Drop every picture, then transcribe the remaining data exactly.

Data block —
╭──
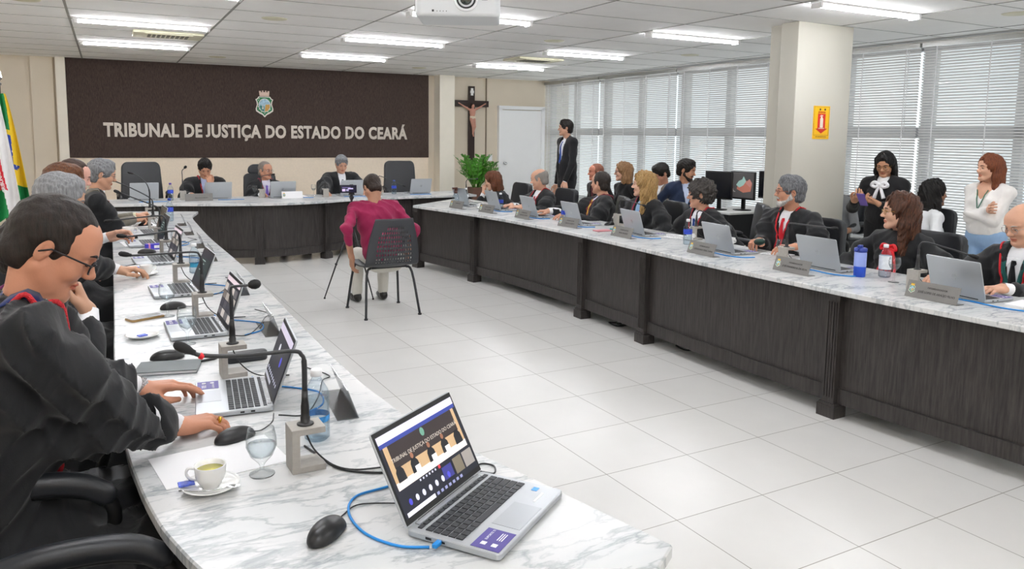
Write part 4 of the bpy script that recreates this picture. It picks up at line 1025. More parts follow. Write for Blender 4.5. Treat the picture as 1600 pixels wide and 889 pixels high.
# ---- head desk (facing the room)
p, I = person('dark-haired man in black robe with red cords, hand over his mouth', (1.42, 11.0, 1.125), pi, lean=.28, hp=.55, pz=.5, skin='#c38a6b', hair='full', hcol='#141110', cord='#b3222e', vh=.0042, vb=.012, wscale=1.2, shoulder_drop=-.02, shirt='#b9c3e6',
    hands={'L': dict(w=(1.47, 10.865, .925), dir=(-.25, .0, 1), up=(0, -1, .2), upw=True, curl='tight', pole=(-.4, .2, -1)), 'R': dict(w=(1.2, 10.6, .81), dir=(.3, -1, 0))})
seat_chair(I, pi, 'black leather armchair of the judge covering his mouth')
p, I = person('balding judge in glasses with lilac tie, face turned to the right', (2.20, 10.98, 1.09), pi, lean=.0, hy=.55, hp=.05, pz=.46, skin='#b97f62', hair='receding', hcol='#6b625c', hcol2='#8d857e', cord='#8e2440', tie='#7b62b5', glasses='thin', vh=.0042, vb=.012, shirt='#d8d4e4',
    hands={'R': dict(w=(2.08, 10.62, .80), dir=(-.1, -1, 0)), 'L': dict(w=(2.5, 10.62, .80), dir=(-.2, -1, 0))})
seat_chair(I, pi, 'high-backed black leather chair with headrest behind the balding judge', .1, True)
p, I = person('grey-haired man in black robe, white shirt and dark tie, looking down', (3.27, 10.98, 1.17), pi, lean=.18, hp=.4, pz=.5, skin='#cb9478', hair='full', hcol='#5b5d60', hcol2='#8b8d90', tie='#1b2438', vh=.0042, vb=.012, vdepth=.34, wscale=1.2, shoulder_drop=-.02,
    hands={'R': dict(w=(2.92, 10.52, .80), dir=(-.25, -1, -.05), curl='relax'), 'L': dict(w=(3.5, 10.62, .80), dir=(-.2, -1, 0))})
seat_chair(I, pi, 'black leather armchair of the grey-haired judge in the dark tie')
chair(.70, 11.35, pi + .05, 'empty black leather armchair at the left of the head desk')
chair(4.36, 11.35, pi - .12, 'empty black leather armchair at the right of the head desk')
# ---- man in the middle
p, I = person('man in maroon shirt and pale trousers, seen from behind on the mesh chair', (2.33, 6.86, 1.112), .0, lean=.30, side=-.10, hp=.68, hy=.1, shoulder_drop=-.03, pz=.47, skin='#a9765a', hair='buzz', hcol='#1b1512', hcol2='#3a2c25', wear='shirt', cloth='#8c1d47', shirt='', vh=.0038, vb=.0095, fold=.009, wscale=1.12, cuff='', legs='#c9c6bd', hold_arms=True, cape=False,
    hands={'L': dict(w=(2.06, 6.66, .52), dir=(.1, .15, -1), up=(-1, 0, 0), rolled=True, curl='relax', pole=(-.5, -.7, -.4)), 'R': dict(w=(2.66, 6.80, .52), dir=(-.1, .2, -1), up=(1, 0, 0), rolled=True, curl='relax', pole=(.5, -.7, -.4))}, shoes='#14110f')
MAROON = I
N_ = I['N']; MB().tube([N_ + V3(.074 * sin(t), .066 * cos(t) + .012, .004 + .022 * cos(t)) for t in [2 * pi * k / 20 for k in range(20)]], .017, 8, closed=True).build('collar', fabric('#8c1d47'), p)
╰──
Full response —
Write part 4 of the bpy script that recreates this picture. It picks up at line 1025. More parts follow. Write for Blender 4.5. Treat the picture as 1600 pixels wide and 889 pixels high.
# ---- head desk (facing the room)
p, I = person('dark-haired man in black robe with red cords, hand over his mouth', (1.42, 11.0, 1.125), pi, lean=.28, hp=.55, pz=.5, skin='#c38a6b', hair='full', hcol='#141110', cord='#b3222e', vh=.0042, vb=.012, wscale=1.2, shoulder_drop=-.02, shirt='#b9c3e6',
    hands={'L': dict(w=(1.47, 10.865, .925), dir=(-.25, .0, 1), up=(0, -1, .2), upw=True, curl='tight', pole=(-.4, .2, -1)), 'R': dict(w=(1.2, 10.6, .81), dir=(.3, -1, 0))})
seat_chair(I, pi, 'black leather armchair of the judge covering his mouth')
p, I = person('balding judge in glasses with lilac tie, face turned to the right', (2.20, 10.98, 1.09), pi, lean=.0, hy=.55, hp=.05, pz=.46, skin='#b97f62', hair='receding', hcol='#6b625c', hcol2='#8d857e', cord='#8e2440', tie='#7b62b5', glasses='thin', vh=.0042, vb=.012, shirt='#d8d4e4',
    hands={'R': dict(w=(2.08, 10.62, .80), dir=(-.1, -1, 0)), 'L': dict(w=(2.5, 10.62, .80), dir=(-.2, -1, 0))})
seat_chair(I, pi, 'high-backed black leather chair with headrest behind the balding judge', .1, True)
p, I = person('grey-haired man in black robe, white shirt and dark tie, looking down', (3.27, 10.98, 1.17), pi, lean=.18, hp=.4, pz=.5, skin='#cb9478', hair='full', hcol='#5b5d60', hcol2='#8b8d90', tie='#1b2438', vh=.0042, vb=.012, vdepth=.34, wscale=1.2, shoulder_drop=-.02,
    hands={'R': dict(w=(2.92, 10.52, .80), dir=(-.25, -1, -.05), curl='relax'), 'L': dict(w=(3.5, 10.62, .80), dir=(-.2, -1, 0))})
seat_chair(I, pi, 'black leather armchair of the grey-haired judge in the dark tie')
chair(.70, 11.35, pi + .05, 'empty black leather armchair at the left of the head desk')
chair(4.36, 11.35, pi - .12, 'empty black leather armchair at the right of the head desk')
# ---- man in the middle
p, I = person('man in maroon shirt and pale trousers, seen from behind on the mesh chair', (2.33, 6.86, 1.112), .0, lean=.30, side=-.10, hp=.68, hy=.1, shoulder_drop=-.03, pz=.47, skin='#a9765a', hair='buzz', hcol='#1b1512', hcol2='#3a2c25', wear='shirt', cloth='#8c1d47', shirt='', vh=.0038, vb=.0095, fold=.009, wscale=1.12, cuff='', legs='#c9c6bd', hold_arms=True, cape=False,
    hands={'L': dict(w=(2.06, 6.66, .52), dir=(.1, .15, -1), up=(-1, 0, 0), rolled=True, curl='relax', pole=(-.5, -.7, -.4)), 'R': dict(w=(2.66, 6.80, .52), dir=(-.1, .2, -1), up=(1, 0, 0), rolled=True, curl='relax', pole=(.5, -.7, -.4))}, shoes='#14110f')
MAROON = I
N_ = I['N']; MB().tube([N_ + V3(.074 * sin(t), .066 * cos(t) + .012, .004 + .022 * cos(t)) for t in [2 * pi * k / 20 for k in range(20)]], .017, 8, closed=True).build('collar', fabric('#8c1d47'), p)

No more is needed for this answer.